- _Given exercise_
Find the lines with the string "scene" and return them.
-- START OF Data shown --
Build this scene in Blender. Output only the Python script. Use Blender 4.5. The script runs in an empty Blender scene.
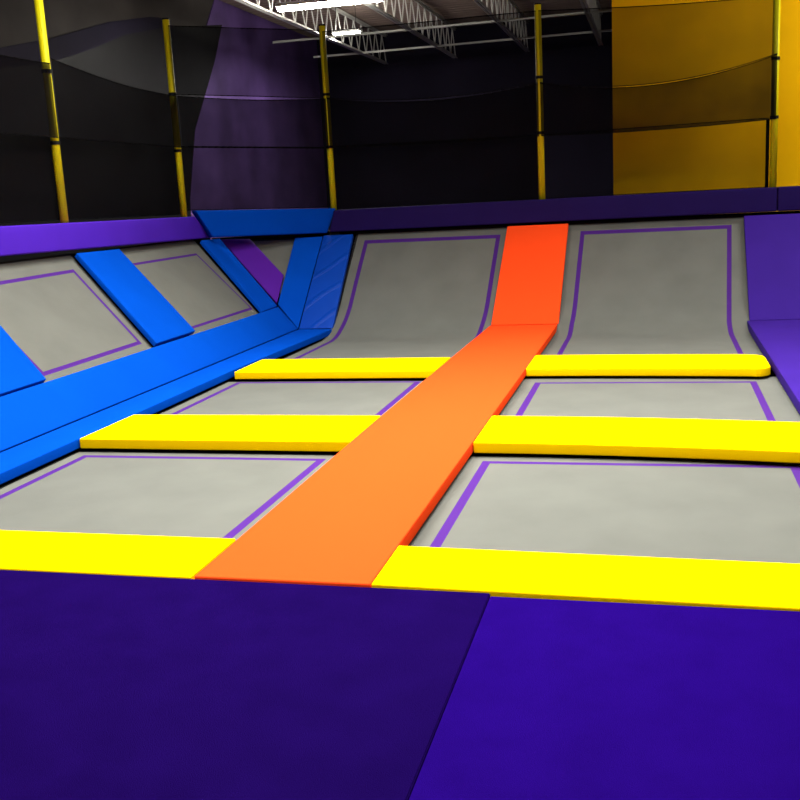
import bpy, bmesh, math, random
from mathutils import Vector, Matrix
random.seed(4)
scn = bpy.context.scene
COL = scn.collection
V = Vector

# ------------------------------------------------------------------ materials
def mat(name, col, rough=.5, spec=.4, bump=0, bscale=200, mottle=0, mscale=3, metal=0, emit=None, sheen=0):
    m = bpy.data.materials.new(name); m.use_nodes = True
    nt = m.node_tree; b = nt.nodes['Principled BSDF']
    b.inputs['Base Color'].default_value = (*col, 1)
    b.inputs['Roughness'].default_value = rough
    b.inputs['Specular IOR Level'].default_value = spec
    b.inputs['Metallic'].default_value = metal
    if sheen: b.inputs['Sheen Weight'].default_value = sheen
    tc = nt.nodes.new('ShaderNodeTexCoord')
    if mottle:
        n = nt.nodes.new('ShaderNodeTexNoise'); n.inputs['Scale'].default_value = mscale; n.inputs['Detail'].default_value = 6
        nt.links.new(tc.outputs['Object'], n.inputs['Vector'])
        r = nt.nodes.new('ShaderNodeMapRange'); r.inputs[1].default_value = .3; r.inputs[2].default_value = .7
        r.inputs[3].default_value = 1 - mottle; r.inputs[4].default_value = 1 + mottle
        nt.links.new(n.outputs[0], r.inputs[0])
        x = nt.nodes.new('ShaderNodeVectorMath'); x.operation = 'SCALE'
        x.inputs[0].default_value = col; nt.links.new(r.outputs[0], x.inputs['Scale'])
        nt.links.new(x.outputs[0], b.inputs['Base Color'])
    if bump:
        n = nt.nodes.new('ShaderNodeTexNoise'); n.inputs['Scale'].default_value = bscale; n.inputs['Detail'].default_value = 4
        nt.links.new(tc.outputs['Object'], n.inputs['Vector'])
        bp = nt.nodes.new('ShaderNodeBump'); bp.inputs['Strength'].default_value = bump; bp.inputs['Distance'].default_value = .01
        nt.links.new(n.outputs[0], bp.inputs['Height']); nt.links.new(bp.outputs[0], b.inputs['Normal'])
    if emit:
        b.inputs['Emission Color'].default_value = (*emit[0], 1); b.inputs['Emission Strength'].default_value = emit[1]
    return m

def net_mat(name, cover, col):
    m = bpy.data.materials.new(name); m.use_nodes = True
    nt = m.node_tree; nt.nodes.clear()
    out = nt.nodes.new('ShaderNodeOutputMaterial'); mix = nt.nodes.new('ShaderNodeMixShader')
    tr = nt.nodes.new('ShaderNodeBsdfTransparent'); d = nt.nodes.new('ShaderNodeBsdfDiffuse')
    d.inputs['Color'].default_value = (*col, 1)
    tc = nt.nodes.new('ShaderNodeTexCoord'); n = nt.nodes.new('ShaderNodeTexNoise')
    n.inputs['Scale'].default_value = 1.2; n.inputs['Detail'].default_value = 3
    r = nt.nodes.new('ShaderNodeMapRange'); r.inputs[1].default_value = .3; r.inputs[2].default_value = .7
    r.inputs[3].default_value = cover - .06; r.inputs[4].default_value = cover + .06
    nt.links.new(tc.outputs['Object'], n.inputs['Vector']); nt.links.new(n.outputs[0], r.inputs[0])
    nt.links.new(r.outputs[0], mix.inputs[0]); nt.links.new(tr.outputs[0], mix.inputs[1]); nt.links.new(d.outputs[0], mix.inputs[2])
    nt.links.new(mix.outputs[0], out.inputs[0])
    return m

M = dict(
    orange=mat('orange_vinyl', (.86, .064, .0105), .6, .0, .12, 90),
    yellow=mat('yellow_vinyl', (.86, .54, .0003), .6, .0, .12, 60),
    blue=mat('blue_vinyl', (.0012, .052, .38), .6, .0, .12, 60, .05, 2),
    bluecrease=mat('creased_blue_vinyl', (.0012, .044, .34), .5, .10, .12, 60, .05, 2),
    purple=mat('purple_vinyl', (.060, .015, .38), .6, .02, .12, 60, .06, 2),
    purple_dim=mat('dimmed_purple_vinyl', (.034, .0115, .19), .6, .02, .12, 60, .06, 2),  # same purple vinyl, weaker light on the right side put into its colour
    purple_shaded=mat('shaded_purple_vinyl', (.014, .0065, .066), .6, .02, .12, 60, .06, 2),  # same purple vinyl, darkened: shade on the back rim put into its colour
    violet=mat('violet_vinyl', (.075, .010, .25), .6, .04, .12, 60),
    carpet_a=mat('dark_purple_carpet', (.0066, .0013, .050), 1, 0, .6, 400, .10, 5),
    carpet_b=mat('bright_purple_carpet', (.0106, .0013, .110), 1, 0, .6, 400, .08, 5),
    bed=mat('grey_mesh_bed', (.117, .121, .107), .9, .03, .25, 500, .07, 2.2),
    stripe=mat('purple_line', (.056, .0145, .155), .8, .05),
    web=mat('black_webbing', (.012, .012, .012), .8, .1),
    steel=mat('black_steel', (.02, .02, .022), .4, .3),
    under=mat('black_underframe', (.006, .006, .006), .9, .05),
    pole=mat('yellow_paint', (.62, .56, .003), .5, .15),
    clamp=mat('black_rubber', (.01, .01, .01), .6, .1),
    netlight=net_mat('light_net', .45, (.0022, .0020, .0030)),
    netdense=net_mat('dense_net', .84, (.0034, .0030, .0036)),
    netupper=net_mat('upper_net', .56, (.0022, .0020, .0030)),
    hem=mat('net_hem', (.004, .004, .004), .9, .02),
    wall_black=mat('black_wall_paint', (.015, .012, .026), .8, .1, 0, 1, .3, .5),
    wall_taupe=mat('taupe_wall_paint', (.045, .038, .034), .8, .2, 0, 1, .25, 1),
    wall_yellow=mat('yellow_wall_paint', (.84, .45, .001), .8, .05, .1, 20, .06, 1.2),
    sheet_purple=mat('purple_wall_covering', (.115, .062, .22), .6, .2, .2, 6, .3, 1),
    sheet_black=mat('black_wall_covering', (.0055, .0052, .0062), .6, .12, .3, 5, .3, 1.2),
    deck=mat('brown_roof_deck', (.27, .20, .165), .7, .2, 0, 1, .25, .6),
    white=mat('white_steel_paint', (.75, .74, .68), .5, .4),
    floor=mat('dark_concrete', (.02, .02, .022), .8, .2, .1, 20, .2, 1),
    housing=mat('white_enamel', (.8, .8, .78), .4, .4),
    tube=mat('lit_tube', (1, 1, 1), .5, .2, emit=((1, .96, .88), 230)),
    tube_dim=mat('soft_lit_tube', (1, 1, 1), .5, .2, emit=((1, .96, .88), 18)),
)
def add_creases(m):
    """shallow diagonal folds in the vinyl"""
    nt = m.node_tree; b = nt.nodes['Principled BSDF']; old = b.inputs['Normal'].links[0].from_node
    tc = nt.nodes.new('ShaderNodeTexCoord'); mp = nt.nodes.new('ShaderNodeMapping'); mp.inputs['Rotation'].default_value = (0, 0, math.radians(55))
    wv = nt.nodes.new('ShaderNodeTexWave'); wv.inputs['Scale'].default_value = 1.1; wv.inputs['Distortion'].default_value = 1.2; wv.inputs['Detail'].default_value = 1
    rp = nt.nodes.new('ShaderNodeMapRange'); rp.inputs[1].default_value = .86; rp.inputs[2].default_value = 1
    bp = nt.nodes.new('ShaderNodeBump'); bp.inputs['Strength'].default_value = .5; bp.inputs['Distance'].default_value = .018
    L = nt.links.new
    L(tc.outputs['Object'], mp.inputs[0]); L(mp.outputs[0], wv.inputs[0]); L(wv.outputs[1], rp.inputs[0]); L(rp.outputs[0], bp.inputs['Height'])
    L(old.outputs[0], bp.inputs['Normal']); L(bp.outputs[0], b.inputs['Normal'])
add_creases(M['bluecrease'])

# ------------------------------------------------------------------ helpers
def link(name, bm, m, parent=None, smooth=False):
    bmesh.ops.recalc_face_normals(bm, faces=bm.faces)
    me = bpy.data.meshes.new(name); bm.to_mesh(me); bm.free()
    for x in (m if isinstance(m, (list, tuple)) else [m]): me.materials.append(M[x])
    if smooth: me.polygons.foreach_set('use_smooth', [True] * len(me.polygons))
    o = bpy.data.objects.new(name, me); COL.objects.link(o)
    if parent: o.parent = parent
    return o

def tag(o, label, cat, group=None):
    o['label'] = label; o['category'] = cat
    if group: o['group'] = group
    return o

def struct(o): o['kind'] = 'structure'; return o

def root(name, loc, label, cat, group=None):
    o = bpy.data.objects.new(name, None); o.location = loc; o.empty_display_size = .2; COL.objects.link(o)
    return tag(o, label, cat, group)

def rebase(o, loc):
    loc = V(loc); o.data.transform(Matrix.Translation(-loc)); o.location = loc; return o

def box(bm, a, b):
    vs = [bm.verts.new((x, y, z)) for x in (a[0], b[0]) for y in (a[1], b[1]) for z in (a[2], b[2])]
    for f in ((0, 1, 3, 2), (4, 6, 7, 5), (0, 4, 5, 1), (2, 3, 7, 6), (0, 2, 6, 4), (1, 5, 7, 3)):
        bm.faces.new([vs[i] for i in f])

def tube(bm, a, b, r, n=12, caps=True):
    a = V(a); b = V(b); d = (b - a).normalized()
    u = d.orthogonal().normalized(); w = d.cross(u)
    R = [[bm.verts.new(p + r * (math.cos(2 * math.pi * i / n) * u + math.sin(2 * math.pi * i / n) * w)) for i in range(n)] for p in (a, b)]
    for i in range(n): bm.faces.new((R[0][i], R[0][(i + 1) % n], R[1][(i + 1) % n], R[1][i]))
    if caps: bm.faces.new(R[0]); bm.faces.new(R[1][::-1])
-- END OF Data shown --
- _Solution for this problem_
Build this scene in Blender. Output only the Python script. Use Blender 4.5. The script runs in an empty Blender scene.
scn = bpy.context.scene